Beginning with the first line of the data below, extract each line up to and including the one containing "return CAM+d*((v-CAM[ax])/d[ax])". Copy them exactly and add nothing.
>>>
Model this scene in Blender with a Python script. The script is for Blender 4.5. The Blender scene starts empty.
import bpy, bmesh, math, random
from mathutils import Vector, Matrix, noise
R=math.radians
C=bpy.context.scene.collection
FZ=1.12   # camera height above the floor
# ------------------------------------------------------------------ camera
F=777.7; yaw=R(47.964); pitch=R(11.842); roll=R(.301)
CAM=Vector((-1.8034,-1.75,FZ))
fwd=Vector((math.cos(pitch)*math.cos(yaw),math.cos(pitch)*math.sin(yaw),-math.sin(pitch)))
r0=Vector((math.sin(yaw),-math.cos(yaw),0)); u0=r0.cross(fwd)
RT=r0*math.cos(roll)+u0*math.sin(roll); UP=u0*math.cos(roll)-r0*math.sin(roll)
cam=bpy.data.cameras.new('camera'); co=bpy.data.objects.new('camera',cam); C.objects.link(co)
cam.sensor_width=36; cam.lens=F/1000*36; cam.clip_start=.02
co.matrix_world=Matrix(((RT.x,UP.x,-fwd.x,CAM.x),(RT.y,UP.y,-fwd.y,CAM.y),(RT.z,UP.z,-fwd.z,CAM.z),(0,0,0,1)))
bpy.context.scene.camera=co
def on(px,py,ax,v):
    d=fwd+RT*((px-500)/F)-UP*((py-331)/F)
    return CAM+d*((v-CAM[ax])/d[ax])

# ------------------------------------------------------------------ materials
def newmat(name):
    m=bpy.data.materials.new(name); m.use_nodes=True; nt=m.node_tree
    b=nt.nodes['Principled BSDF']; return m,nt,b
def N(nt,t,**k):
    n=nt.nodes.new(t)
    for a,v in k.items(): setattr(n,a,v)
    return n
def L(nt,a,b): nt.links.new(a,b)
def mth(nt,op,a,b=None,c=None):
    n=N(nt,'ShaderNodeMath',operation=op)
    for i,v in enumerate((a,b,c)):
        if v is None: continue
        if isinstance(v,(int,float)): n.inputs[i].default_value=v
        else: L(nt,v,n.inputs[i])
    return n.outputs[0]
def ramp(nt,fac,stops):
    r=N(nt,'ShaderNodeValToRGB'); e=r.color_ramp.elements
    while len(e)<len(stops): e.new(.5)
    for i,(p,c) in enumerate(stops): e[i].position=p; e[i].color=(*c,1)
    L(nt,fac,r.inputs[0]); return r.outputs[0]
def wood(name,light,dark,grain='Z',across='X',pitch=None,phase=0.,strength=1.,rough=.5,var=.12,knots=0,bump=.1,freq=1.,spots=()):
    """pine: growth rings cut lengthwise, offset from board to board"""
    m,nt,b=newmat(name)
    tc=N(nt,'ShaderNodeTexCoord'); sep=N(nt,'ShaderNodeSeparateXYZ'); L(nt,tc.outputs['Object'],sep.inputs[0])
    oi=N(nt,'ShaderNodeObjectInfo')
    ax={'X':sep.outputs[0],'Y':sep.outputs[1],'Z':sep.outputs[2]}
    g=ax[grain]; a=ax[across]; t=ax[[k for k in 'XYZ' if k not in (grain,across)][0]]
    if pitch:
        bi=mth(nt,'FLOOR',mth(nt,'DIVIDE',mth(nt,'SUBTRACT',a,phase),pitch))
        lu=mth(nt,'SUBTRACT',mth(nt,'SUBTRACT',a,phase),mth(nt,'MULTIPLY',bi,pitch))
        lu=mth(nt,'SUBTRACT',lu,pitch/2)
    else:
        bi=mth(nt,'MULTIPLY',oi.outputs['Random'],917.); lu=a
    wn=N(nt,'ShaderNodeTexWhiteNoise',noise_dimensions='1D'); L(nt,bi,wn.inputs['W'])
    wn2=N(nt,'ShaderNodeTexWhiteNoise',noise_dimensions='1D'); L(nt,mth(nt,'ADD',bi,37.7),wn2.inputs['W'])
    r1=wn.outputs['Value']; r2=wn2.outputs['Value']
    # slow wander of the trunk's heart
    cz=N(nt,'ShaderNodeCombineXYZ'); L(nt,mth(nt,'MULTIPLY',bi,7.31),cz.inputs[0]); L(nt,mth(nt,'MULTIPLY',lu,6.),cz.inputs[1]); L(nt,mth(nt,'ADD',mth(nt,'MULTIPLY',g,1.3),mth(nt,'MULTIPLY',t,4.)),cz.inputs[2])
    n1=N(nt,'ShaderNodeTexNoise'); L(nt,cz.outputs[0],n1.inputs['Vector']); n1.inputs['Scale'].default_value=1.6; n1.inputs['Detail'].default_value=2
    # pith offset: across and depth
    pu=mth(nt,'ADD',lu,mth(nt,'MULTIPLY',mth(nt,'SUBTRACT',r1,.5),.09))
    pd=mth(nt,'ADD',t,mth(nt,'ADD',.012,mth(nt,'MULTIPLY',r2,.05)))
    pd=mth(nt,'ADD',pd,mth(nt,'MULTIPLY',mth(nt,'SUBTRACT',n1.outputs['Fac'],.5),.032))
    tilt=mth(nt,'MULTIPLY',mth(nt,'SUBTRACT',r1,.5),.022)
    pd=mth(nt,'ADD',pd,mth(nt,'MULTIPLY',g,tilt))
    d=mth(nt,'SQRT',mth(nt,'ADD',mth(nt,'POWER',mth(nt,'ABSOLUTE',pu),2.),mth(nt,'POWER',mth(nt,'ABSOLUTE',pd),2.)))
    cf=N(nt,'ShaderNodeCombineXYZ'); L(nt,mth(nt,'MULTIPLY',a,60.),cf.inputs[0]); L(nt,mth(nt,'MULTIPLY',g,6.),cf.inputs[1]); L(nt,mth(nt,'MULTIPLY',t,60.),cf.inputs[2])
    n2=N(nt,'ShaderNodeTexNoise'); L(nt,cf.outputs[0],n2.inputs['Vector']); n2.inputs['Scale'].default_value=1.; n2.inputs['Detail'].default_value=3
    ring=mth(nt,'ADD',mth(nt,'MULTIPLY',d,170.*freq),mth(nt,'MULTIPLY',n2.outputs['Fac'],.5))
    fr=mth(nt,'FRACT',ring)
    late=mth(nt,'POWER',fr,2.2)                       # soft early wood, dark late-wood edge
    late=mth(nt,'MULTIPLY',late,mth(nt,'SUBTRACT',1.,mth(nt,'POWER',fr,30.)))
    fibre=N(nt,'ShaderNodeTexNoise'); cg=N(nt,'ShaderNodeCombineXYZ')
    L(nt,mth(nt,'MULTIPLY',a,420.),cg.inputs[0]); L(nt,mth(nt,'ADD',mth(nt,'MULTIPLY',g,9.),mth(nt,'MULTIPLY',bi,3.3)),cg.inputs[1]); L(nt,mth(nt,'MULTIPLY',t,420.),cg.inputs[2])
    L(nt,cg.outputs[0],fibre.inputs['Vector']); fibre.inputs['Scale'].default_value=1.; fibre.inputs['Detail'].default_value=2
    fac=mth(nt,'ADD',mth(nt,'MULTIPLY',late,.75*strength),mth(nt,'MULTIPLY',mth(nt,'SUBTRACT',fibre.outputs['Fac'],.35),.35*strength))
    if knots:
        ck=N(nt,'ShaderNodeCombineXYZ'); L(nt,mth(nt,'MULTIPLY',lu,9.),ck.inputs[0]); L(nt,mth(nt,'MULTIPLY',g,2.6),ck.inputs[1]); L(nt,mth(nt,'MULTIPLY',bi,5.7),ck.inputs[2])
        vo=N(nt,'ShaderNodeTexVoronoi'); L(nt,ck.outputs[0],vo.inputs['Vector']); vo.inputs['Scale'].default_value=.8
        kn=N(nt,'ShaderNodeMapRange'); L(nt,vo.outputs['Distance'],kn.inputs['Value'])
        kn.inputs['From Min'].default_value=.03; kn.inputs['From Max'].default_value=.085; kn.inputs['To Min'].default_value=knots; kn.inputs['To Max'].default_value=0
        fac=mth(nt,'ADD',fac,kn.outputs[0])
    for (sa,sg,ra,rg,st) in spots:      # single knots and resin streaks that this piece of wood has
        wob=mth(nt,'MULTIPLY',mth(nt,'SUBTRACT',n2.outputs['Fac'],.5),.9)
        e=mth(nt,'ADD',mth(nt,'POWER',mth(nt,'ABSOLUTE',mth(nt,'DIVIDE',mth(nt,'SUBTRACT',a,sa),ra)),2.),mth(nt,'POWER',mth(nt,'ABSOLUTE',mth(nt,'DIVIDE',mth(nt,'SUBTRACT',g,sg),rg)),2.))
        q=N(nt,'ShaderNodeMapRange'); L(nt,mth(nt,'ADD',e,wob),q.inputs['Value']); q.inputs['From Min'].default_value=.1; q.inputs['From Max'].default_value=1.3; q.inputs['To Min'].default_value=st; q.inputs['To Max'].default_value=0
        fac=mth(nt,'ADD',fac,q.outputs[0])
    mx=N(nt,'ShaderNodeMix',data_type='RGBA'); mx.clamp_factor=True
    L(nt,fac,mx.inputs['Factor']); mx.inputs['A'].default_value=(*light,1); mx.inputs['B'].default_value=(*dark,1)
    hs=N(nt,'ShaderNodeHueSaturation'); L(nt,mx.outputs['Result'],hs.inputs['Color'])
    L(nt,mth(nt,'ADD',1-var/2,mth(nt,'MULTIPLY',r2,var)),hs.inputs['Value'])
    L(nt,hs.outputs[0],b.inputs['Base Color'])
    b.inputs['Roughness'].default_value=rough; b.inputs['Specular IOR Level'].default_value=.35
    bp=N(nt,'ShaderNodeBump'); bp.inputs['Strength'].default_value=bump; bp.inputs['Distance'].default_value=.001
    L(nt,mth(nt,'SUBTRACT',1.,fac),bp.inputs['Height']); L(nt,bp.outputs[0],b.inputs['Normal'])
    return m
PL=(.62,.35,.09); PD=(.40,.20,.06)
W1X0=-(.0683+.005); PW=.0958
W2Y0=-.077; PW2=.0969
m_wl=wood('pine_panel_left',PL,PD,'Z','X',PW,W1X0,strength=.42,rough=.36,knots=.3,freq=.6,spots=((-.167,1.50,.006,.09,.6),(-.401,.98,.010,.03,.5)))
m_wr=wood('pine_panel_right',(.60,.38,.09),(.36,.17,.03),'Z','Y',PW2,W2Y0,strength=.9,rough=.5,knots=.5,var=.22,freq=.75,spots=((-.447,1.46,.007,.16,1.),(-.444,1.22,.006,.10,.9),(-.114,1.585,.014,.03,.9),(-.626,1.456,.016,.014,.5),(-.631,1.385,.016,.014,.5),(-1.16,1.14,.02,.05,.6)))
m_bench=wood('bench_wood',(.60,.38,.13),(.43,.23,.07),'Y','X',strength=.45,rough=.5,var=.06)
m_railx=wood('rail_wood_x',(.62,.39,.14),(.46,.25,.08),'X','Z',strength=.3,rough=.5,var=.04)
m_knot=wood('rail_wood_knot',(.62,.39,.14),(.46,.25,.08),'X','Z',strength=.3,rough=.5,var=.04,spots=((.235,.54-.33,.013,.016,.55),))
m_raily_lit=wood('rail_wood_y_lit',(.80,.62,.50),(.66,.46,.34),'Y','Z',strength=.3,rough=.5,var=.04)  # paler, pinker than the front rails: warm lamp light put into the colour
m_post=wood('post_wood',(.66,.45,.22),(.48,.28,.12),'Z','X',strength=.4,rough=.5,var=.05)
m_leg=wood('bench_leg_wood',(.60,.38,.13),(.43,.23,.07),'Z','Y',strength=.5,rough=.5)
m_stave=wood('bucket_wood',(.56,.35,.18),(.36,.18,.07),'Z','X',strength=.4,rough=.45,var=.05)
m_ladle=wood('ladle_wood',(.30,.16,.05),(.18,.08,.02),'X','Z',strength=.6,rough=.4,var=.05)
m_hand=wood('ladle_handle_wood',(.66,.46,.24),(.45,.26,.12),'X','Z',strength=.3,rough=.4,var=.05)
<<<
▸ The completed task:
Model this scene in Blender with a Python script. The script is for Blender 4.5. The Blender scene starts empty.
import bpy, bmesh, math, random
from mathutils import Vector, Matrix, noise
R=math.radians
C=bpy.context.scene.collection
FZ=1.12   # camera height above the floor
# ------------------------------------------------------------------ camera
F=777.7; yaw=R(47.964); pitch=R(11.842); roll=R(.301)
CAM=Vector((-1.8034,-1.75,FZ))
fwd=Vector((math.cos(pitch)*math.cos(yaw),math.cos(pitch)*math.sin(yaw),-math.sin(pitch)))
r0=Vector((math.sin(yaw),-math.cos(yaw),0)); u0=r0.cross(fwd)
RT=r0*math.cos(roll)+u0*math.sin(roll); UP=u0*math.cos(roll)-r0*math.sin(roll)
cam=bpy.data.cameras.new('camera'); co=bpy.data.objects.new('camera',cam); C.objects.link(co)
cam.sensor_width=36; cam.lens=F/1000*36; cam.clip_start=.02
co.matrix_world=Matrix(((RT.x,UP.x,-fwd.x,CAM.x),(RT.y,UP.y,-fwd.y,CAM.y),(RT.z,UP.z,-fwd.z,CAM.z),(0,0,0,1)))
bpy.context.scene.camera=co
def on(px,py,ax,v):
    d=fwd+RT*((px-500)/F)-UP*((py-331)/F)
    return CAM+d*((v-CAM[ax])/d[ax])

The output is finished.